Would you transcribe the listing that follows, character for character, and omit its images?
↓
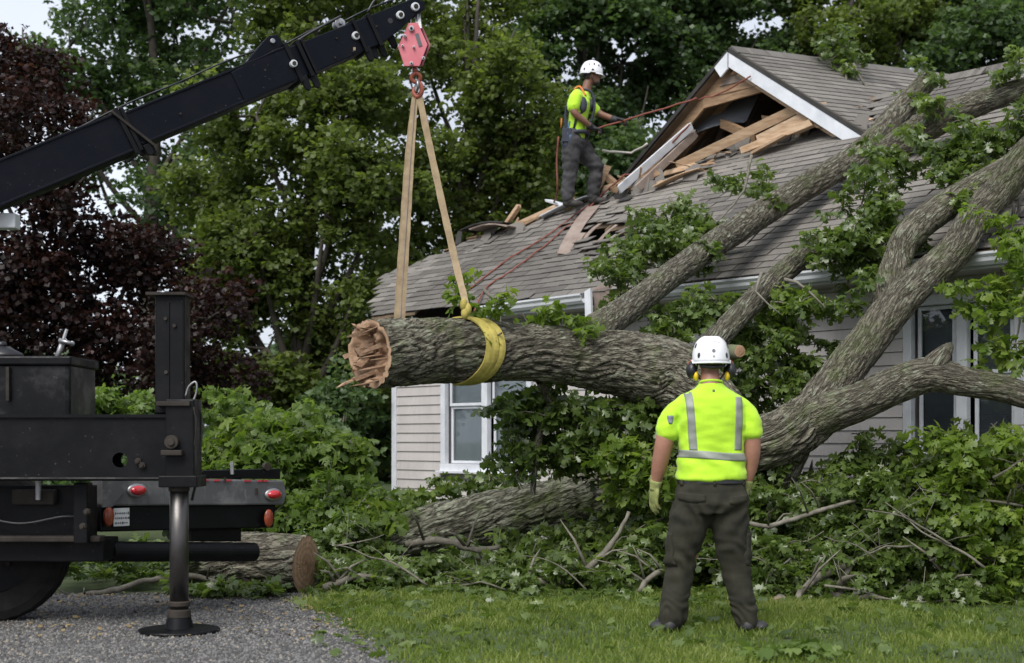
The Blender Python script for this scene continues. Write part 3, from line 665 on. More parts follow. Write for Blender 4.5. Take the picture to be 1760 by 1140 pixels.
# torn shingles and splinters along the broken edges
random.seed(77)
def along(poly, t):
    L = [math.hypot(b[0]-a[0], b[1]-a[1]) for a, b in zip(poly, poly[1:])]; d = t*sum(L)
    for (a, b), l in zip(zip(poly, poly[1:]), L):
        if d <= l: return a[0]+(b[0]-a[0])*d/l, a[1]+(b[1]-a[1])*d/l
        d -= l
    return poly[-1]
for i in range(46):
    px, py = along(TOP[5:], random.random()); v = hit_r(px+random.uniform(-8, 8), py+random.uniform(-2, 14), random.uniform(.0, .05)); mb = MB(); w = random.uniform(.10, .30); L = random.uniform(.08, .2)
    j = lambda: random.uniform(-.03, .03); lf = random.uniform(-.02, .10); p = H(v.x, v.y, v.z); X_ = R3@Vector((1,0,0)); Y_ = R3@Matrix.Rotation(random.uniform(-.2, .9), 3, 'X')@Vector((0,1,0)); a_ = random.gauss(0, .5); X2 = X_*math.cos(a_)+Y_*math.sin(a_); Y2_ = Y_*math.cos(a_)-X_*math.sin(a_)
    q = [p-X2*(w/2+j()), p+X2*(w/2+j()), p+X2*(w/2+j())+Y2_*(L+j()), p+X2*j()+Y2_*(L*1.3+j()), p-X2*(w/2+j())+Y2_*(L+j())]; mb.prism(q, Vector((0,0,.006)), rnd=random.random()); mb.build('torn_shingle', M['shingle'] if i % 4 else M['felt'], house)
for i in range(44):
    px, py = along(TOP[5:], random.uniform(.0, 1)**.8); v = hit_r(px+random.uniform(-12, 12), py+random.uniform(-10, 6), random.uniform(.02, .08)); p = H(v.x, v.y, v.z); d = (HA*random.uniform(-1, 1)+HN*random.uniform(-.3, .5)+Vector((0,0,random.uniform(-.1, .45)))).normalized(); L = random.uniform(.10, .42)
    mb = MB(); w = random.uniform(.012, .035); mb.beam(p, p+d*L, w, w*.4, twist=random.random()*3, jag=.03); mb.build('splinter', M[random.choice(('lumber', 'lumber', 'lumber_old', 'splinter'))], house)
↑
### Answer to the exercise:
The Blender Python script for this scene continues. Write part 3, from line 665 on. More parts follow. Write for Blender 4.5. Take the picture to be 1760 by 1140 pixels.
# torn shingles and splinters along the broken edges
random.seed(77)
def along(poly, t):
    L = [math.hypot(b[0]-a[0], b[1]-a[1]) for a, b in zip(poly, poly[1:])]; d = t*sum(L)
    for (a, b), l in zip(zip(poly, poly[1:]), L):
        if d <= l: return a[0]+(b[0]-a[0])*d/l, a[1]+(b[1]-a[1])*d/l
        d -= l
    return poly[-1]
for i in range(46):
    px, py = along(TOP[5:], random.random()); v = hit_r(px+random.uniform(-8, 8), py+random.uniform(-2, 14), random.uniform(.0, .05)); mb = MB(); w = random.uniform(.10, .30); L = random.uniform(.08, .2)
    j = lambda: random.uniform(-.03, .03); lf = random.uniform(-.02, .10); p = H(v.x, v.y, v.z); X_ = R3@Vector((1,0,0)); Y_ = R3@Matrix.Rotation(random.uniform(-.2, .9), 3, 'X')@Vector((0,1,0)); a_ = random.gauss(0, .5); X2 = X_*math.cos(a_)+Y_*math.sin(a_); Y2_ = Y_*math.cos(a_)-X_*math.sin(a_)
    q = [p-X2*(w/2+j()), p+X2*(w/2+j()), p+X2*(w/2+j())+Y2_*(L+j()), p+X2*j()+Y2_*(L*1.3+j()), p-X2*(w/2+j())+Y2_*(L+j())]; mb.prism(q, Vector((0,0,.006)), rnd=random.random()); mb.build('torn_shingle', M['shingle'] if i % 4 else M['felt'], house)
for i in range(44):
    px, py = along(TOP[5:], random.uniform(.0, 1)**.8); v = hit_r(px+random.uniform(-12, 12), py+random.uniform(-10, 6), random.uniform(.02, .08)); p = H(v.x, v.y, v.z); d = (HA*random.uniform(-1, 1)+HN*random.uniform(-.3, .5)+Vector((0,0,random.uniform(-.1, .45)))).normalized(); L = random.uniform(.10, .42)
    mb = MB(); w = random.uniform(.012, .035); mb.beam(p, p+d*L, w, w*.4, twist=random.random()*3, jag=.03); mb.build('splinter', M[random.choice(('lumber', 'lumber', 'lumber_old', 'splinter'))], house)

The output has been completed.